処理水放出「国、東電が不安払拭を」 福島県漁連・野崎会長に聞く

 
「沿岸漁業はここから離れてはできない。処理水の海洋放出には反対だ」と改めて反対の立ち位置を語る野崎会長

 福島県漁連の野崎哲会長は7日、いわき市で福島民友新聞社のインタビューに応じ、東京電力福島第1原発で発生する処理水の海洋放出方針に改めて反対の立場を表明した上で「現場の漁業者は不安を抱えている。責任のある国、東電が不安を払拭するべきだ」と語り、政府と東電に責任を果たすよう求めた。政府と県漁連が交わした「関係者の理解なしに(処理水の)いかなる処分も行わない」との約束について「履行されていないと思っている」との認識を示した。(聞き手・小名浜支局 矢島琢也)

 ―政府が処理水の海洋放出を始める時期を「今年春から夏ごろ」と見込んでいる。現状をどう見るか。
 「反対の立ち位置は変わらない。一番の理由は、沿岸漁業は福島の海を離れては続けられないからだ。
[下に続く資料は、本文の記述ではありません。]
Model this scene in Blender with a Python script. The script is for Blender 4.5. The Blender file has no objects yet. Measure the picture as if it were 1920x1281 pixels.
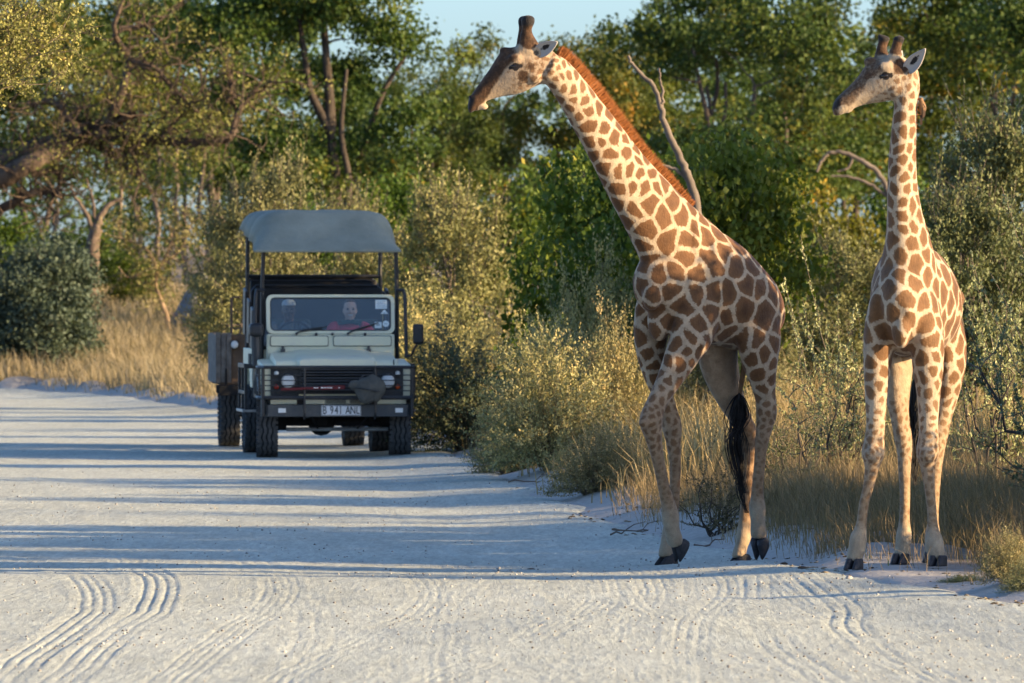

福島の水産業は復興の過程にあり、何らかの負の作用が働くことが心配だ」

 ―どのような状況でも反対の旗は降ろさないのか。
 「(反対を取り)下げることはない。その中で今、国、東電の責任で(海洋放出計画を)進めようとしており、責任の所在を明確にしたい。自分たちの生活の場で起こることなので(計画の)中身は理解しておきたいとは思っており、漁業者も(政府や東電の)説明は十分に聞いてほしい」

 ―県漁連は2015年、第1原発周辺の井戸「サブドレン」からくみ上げた地下水を浄化して海に流す計画を受け入れた際、政府と「関係者の理解なしにいかなる処分も行わない」との約束を交わした。現状の認識は。
 「約束が履行されていないと思っている。これが反対の理由の大きな柱だ。サブドレン計画の時は、われわれ(執行部)は受け入れざるを得ないと思い、反対する漁業者を説得するという立ち位置だった。県内の漁業者にも了解してもらうには、溶け落ちた核燃料(デブリ)に(一度でも)触れた水(の海洋放出)は駄目だと。そこが最大限の譲歩だ。この事実への全国的な理解が足りていないと思っている。国と東電は廃炉を進めることを前提にしながら、国民的理解を醸成するべきだ」

 ―国民的理解とはどういうことか。
 「『了解』と『理解』は違う。自分は『仕組みをよく分かってほしい』という立場にいる。壊れた原発を廃炉にせず、そのままにしていいのか。あの事故は、東京圏へ電気を送るためにあった施設で起きた。それをよく考えてほしい」

 ―県境を越えると同じ漁業者にも温度差があるが。
 「福島(県漁連)は月1回、東電から(第1原発の現状の)説明を受けており、11年の蓄積がある。われわれはサブドレン計画を経験したが、茨城、宮城両県などの漁業者は初めて当事者となった。福島の漁業者も(放出)間際になったら、他県と同様に不安は高まると思う。責任のある国、東電が不安を払拭するべきだ」

 ―第1原発がある大熊、双葉両町は処理水の早期処分を求めている。廃炉への考えは。
 「(『陸上保管の継続は問題の先送り』という)両町長の発言は分からないことはない。さまざまな考え方があって進むのが現実的な廃炉であり、それを含めて国、東電の責任で進めてもらいたい」

 ―首都圏の市場などからは漁獲量の拡大を求める声が上がっている。漁業再生への取り組みは。
 「出荷制限された本県沖の魚種が1桁になった18年ごろまでは、実質的な風評被害があった。固定的な拒否反応が一定の割合を下回って以降、生産拡大を進めてきた。検査体制を確立しているが、本格操業で漁獲量が増えれば何が起きるか読み切れていない。消費者の安心を得るにはモニタリング(監視)しかない。行政に徹底を求めていく」

 のざき・てつ いわき市出身。青山学院大を中退し、家業の水産会社「酢屋商店」を継ぐ。2010(平成22)年7月から県漁連会長。68歳。